▶ Problem to solve:
Each entry below must be repeated word for word.
* BEGIN Materials provided *
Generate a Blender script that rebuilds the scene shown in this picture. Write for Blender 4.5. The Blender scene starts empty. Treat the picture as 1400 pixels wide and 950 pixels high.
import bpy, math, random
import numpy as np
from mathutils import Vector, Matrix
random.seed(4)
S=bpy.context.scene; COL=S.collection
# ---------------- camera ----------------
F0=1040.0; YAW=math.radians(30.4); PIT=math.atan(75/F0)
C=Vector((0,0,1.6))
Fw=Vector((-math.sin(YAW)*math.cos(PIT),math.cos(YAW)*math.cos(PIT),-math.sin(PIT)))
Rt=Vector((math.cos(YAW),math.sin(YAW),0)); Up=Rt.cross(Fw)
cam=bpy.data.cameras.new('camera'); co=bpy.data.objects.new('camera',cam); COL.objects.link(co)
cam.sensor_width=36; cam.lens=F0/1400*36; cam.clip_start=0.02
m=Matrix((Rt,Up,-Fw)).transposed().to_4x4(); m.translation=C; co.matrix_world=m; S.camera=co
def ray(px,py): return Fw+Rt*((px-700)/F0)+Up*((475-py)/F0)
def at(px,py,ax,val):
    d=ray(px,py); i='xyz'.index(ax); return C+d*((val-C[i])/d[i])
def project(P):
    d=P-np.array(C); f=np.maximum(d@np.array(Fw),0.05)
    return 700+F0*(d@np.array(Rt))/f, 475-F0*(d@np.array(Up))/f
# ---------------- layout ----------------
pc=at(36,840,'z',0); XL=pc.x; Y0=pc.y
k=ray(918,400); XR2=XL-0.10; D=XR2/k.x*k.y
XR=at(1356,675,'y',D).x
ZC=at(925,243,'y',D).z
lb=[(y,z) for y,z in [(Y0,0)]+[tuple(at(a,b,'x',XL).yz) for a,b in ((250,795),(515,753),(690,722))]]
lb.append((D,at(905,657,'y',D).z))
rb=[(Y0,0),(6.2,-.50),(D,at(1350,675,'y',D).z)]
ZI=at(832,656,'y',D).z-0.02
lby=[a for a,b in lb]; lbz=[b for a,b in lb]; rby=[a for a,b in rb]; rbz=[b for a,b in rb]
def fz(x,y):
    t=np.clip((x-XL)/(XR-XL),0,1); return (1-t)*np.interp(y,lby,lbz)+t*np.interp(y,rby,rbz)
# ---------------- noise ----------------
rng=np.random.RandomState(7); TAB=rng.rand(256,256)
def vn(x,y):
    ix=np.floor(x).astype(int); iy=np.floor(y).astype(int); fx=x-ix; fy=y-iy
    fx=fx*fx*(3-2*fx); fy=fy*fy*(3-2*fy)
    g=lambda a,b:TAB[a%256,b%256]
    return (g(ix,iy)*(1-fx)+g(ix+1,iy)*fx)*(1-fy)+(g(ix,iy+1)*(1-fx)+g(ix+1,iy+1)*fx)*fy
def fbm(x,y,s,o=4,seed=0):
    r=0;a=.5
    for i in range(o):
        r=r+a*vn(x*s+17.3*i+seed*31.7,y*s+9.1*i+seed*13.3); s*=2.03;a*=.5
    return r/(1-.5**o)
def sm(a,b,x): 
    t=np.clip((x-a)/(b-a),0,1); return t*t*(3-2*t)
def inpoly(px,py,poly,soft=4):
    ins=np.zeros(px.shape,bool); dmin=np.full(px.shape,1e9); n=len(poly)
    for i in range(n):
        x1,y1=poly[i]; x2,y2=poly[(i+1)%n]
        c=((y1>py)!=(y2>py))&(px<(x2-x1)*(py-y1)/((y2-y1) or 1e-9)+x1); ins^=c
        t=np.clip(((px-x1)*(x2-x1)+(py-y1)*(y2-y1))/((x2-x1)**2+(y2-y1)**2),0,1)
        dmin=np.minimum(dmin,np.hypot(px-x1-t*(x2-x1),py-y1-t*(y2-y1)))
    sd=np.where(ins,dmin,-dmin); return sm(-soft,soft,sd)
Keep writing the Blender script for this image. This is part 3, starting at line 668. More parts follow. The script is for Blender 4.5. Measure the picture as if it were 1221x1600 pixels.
* END Materials provided *
▶ Finished task:
Generate a Blender script that rebuilds the scene shown in this picture. Write for Blender 4.5. The Blender scene starts empty. Treat the picture as 1400 pixels wide and 950 pixels high.
import bpy, math, random
import numpy as np
from mathutils import Vector, Matrix
random.seed(4)
S=bpy.context.scene; COL=S.collection
# ---------------- camera ----------------
F0=1040.0; YAW=math.radians(30.4); PIT=math.atan(75/F0)
C=Vector((0,0,1.6))
Fw=Vector((-math.sin(YAW)*math.cos(PIT),math.cos(YAW)*math.cos(PIT),-math.sin(PIT)))
Rt=Vector((math.cos(YAW),math.sin(YAW),0)); Up=Rt.cross(Fw)
cam=bpy.data.cameras.new('camera'); co=bpy.data.objects.new('camera',cam); COL.objects.link(co)
cam.sensor_width=36; cam.lens=F0/1400*36; cam.clip_start=0.02
m=Matrix((Rt,Up,-Fw)).transposed().to_4x4(); m.translation=C; co.matrix_world=m; S.camera=co
def ray(px,py): return Fw+Rt*((px-700)/F0)+Up*((475-py)/F0)
def at(px,py,ax,val):
    d=ray(px,py); i='xyz'.index(ax); return C+d*((val-C[i])/d[i])
def project(P):
    d=P-np.array(C); f=np.maximum(d@np.array(Fw),0.05)
    return 700+F0*(d@np.array(Rt))/f, 475-F0*(d@np.array(Up))/f
# ---------------- layout ----------------
pc=at(36,840,'z',0); XL=pc.x; Y0=pc.y
k=ray(918,400); XR2=XL-0.10; D=XR2/k.x*k.y
XR=at(1356,675,'y',D).x
ZC=at(925,243,'y',D).z
lb=[(y,z) for y,z in [(Y0,0)]+[tuple(at(a,b,'x',XL).yz) for a,b in ((250,795),(515,753),(690,722))]]
lb.append((D,at(905,657,'y',D).z))
rb=[(Y0,0),(6.2,-.50),(D,at(1350,675,'y',D).z)]
ZI=at(832,656,'y',D).z-0.02
lby=[a for a,b in lb]; lbz=[b for a,b in lb]; rby=[a for a,b in rb]; rbz=[b for a,b in rb]
def fz(x,y):
    t=np.clip((x-XL)/(XR-XL),0,1); return (1-t)*np.interp(y,lby,lbz)+t*np.interp(y,rby,rbz)
# ---------------- noise ----------------
rng=np.random.RandomState(7); TAB=rng.rand(256,256)
def vn(x,y):
    ix=np.floor(x).astype(int); iy=np.floor(y).astype(int); fx=x-ix; fy=y-iy
    fx=fx*fx*(3-2*fx); fy=fy*fy*(3-2*fy)
    g=lambda a,b:TAB[a%256,b%256]
    return (g(ix,iy)*(1-fx)+g(ix+1,iy)*fx)*(1-fy)+(g(ix,iy+1)*(1-fx)+g(ix+1,iy+1)*fx)*fy
def fbm(x,y,s,o=4,seed=0):
    r=0;a=.5
    for i in range(o):
        r=r+a*vn(x*s+17.3*i+seed*31.7,y*s+9.1*i+seed*13.3); s*=2.03;a*=.5
    return r/(1-.5**o)
def sm(a,b,x): 
    t=np.clip((x-a)/(b-a),0,1); return t*t*(3-2*t)
def inpoly(px,py,poly,soft=4):
    ins=np.zeros(px.shape,bool); dmin=np.full(px.shape,1e9); n=len(poly)
    for i in range(n):
        x1,y1=poly[i]; x2,y2=poly[(i+1)%n]
        c=((y1>py)!=(y2>py))&(px<(x2-x1)*(py-y1)/((y2-y1) or 1e-9)+x1); ins^=c
        t=np.clip(((px-x1)*(x2-x1)+(py-y1)*(y2-y1))/((x2-x1)**2+(y2-y1)**2),0,1)
        dmin=np.minimum(dmin,np.hypot(px-x1-t*(x2-x1),py-y1-t*(y2-y1)))
    sd=np.where(ins,dmin,-dmin); return sm(-soft,soft,sd)
Keep writing the Blender script for this image. This is part 3, starting at line 668. More parts follow. The script is for Blender 4.5. Measure the picture as if it were 1221x1600 pixels.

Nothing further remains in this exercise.